Parent Hacks: The top four questions to answer before sending your children off for the summer

As a mom of four and a veteran of sending kids to overnight camp, I often get asked the following questions from parents who are thinking about a week, two weeks, even a month of camp for their kids. Think they’re not ready? Think you are ready for a month without them? It’s OK to allow visions of quiet, clean, kid-free homes and uninterrupted glasses of wine on a patio to help convince you. That’s what I do.

1. What’s a good age to send your kid to overnight camp for the first time? Typically, most sleep-away camps start offering one, two or four week programs to campers aged eight and up. If your child starts showing an interest in camp activities at that age, and is comfortable with sleepovers and being away from Mom and Dad, he or she could be ready. But you’re only going to know if your child is really ready if you send him or her.

2. What camp should your child go to? Some overnight camps are very traditional, with the kids sleeping in cabins, situated up north, near a lake. There would typically be hiking, crafts, swimming, outdoor games, etc. These camps can be coed or gender specific. I sent my kids to all-boys or all-girls camps, which they thoroughly enjoyed. Some camps really focus on “tripping.” What this means is they take the kids on canoe trips overnight, outside the camp. They might be one night, two nights, a week or, in extreme cases, 50 days of tripping in a two-month camp. Make sure that this is something you and your child are comfortable with.
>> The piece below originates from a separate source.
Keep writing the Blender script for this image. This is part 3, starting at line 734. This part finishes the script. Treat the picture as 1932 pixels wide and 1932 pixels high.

Other camps are more like resorts for kids, with hotel-like accommodations, the latest in boats and water-skiing and recreational facilities.  

3. How do they feel about going to camp? Talk to your kids about camp, and if you went as a child, relay some of your (positive) experiences with them. My kids never needed to know I only went for one week and was horribly homesick the whole time. They only needed to know my husband went every summer and loved every minute. Talk to them about what a daily program might be like, and although it can be good to find a camp that some buddies are going to, it can be equally good to have them make their own special camp friends.

4. What do you need to do before they go to camp? If they have never spent a night away from you, you might want to do that. Either with a close friend sleepover or with relatives. Don’t contact them while they’re there: at most camps communication is through letter writing only. Which reminds me: teach them to write a letter and what an envelope and stamp are for. The hardest part of overnight camp for them will probably not be being away from you, but being disconnected from their phones. This is also the best part about overnight camp.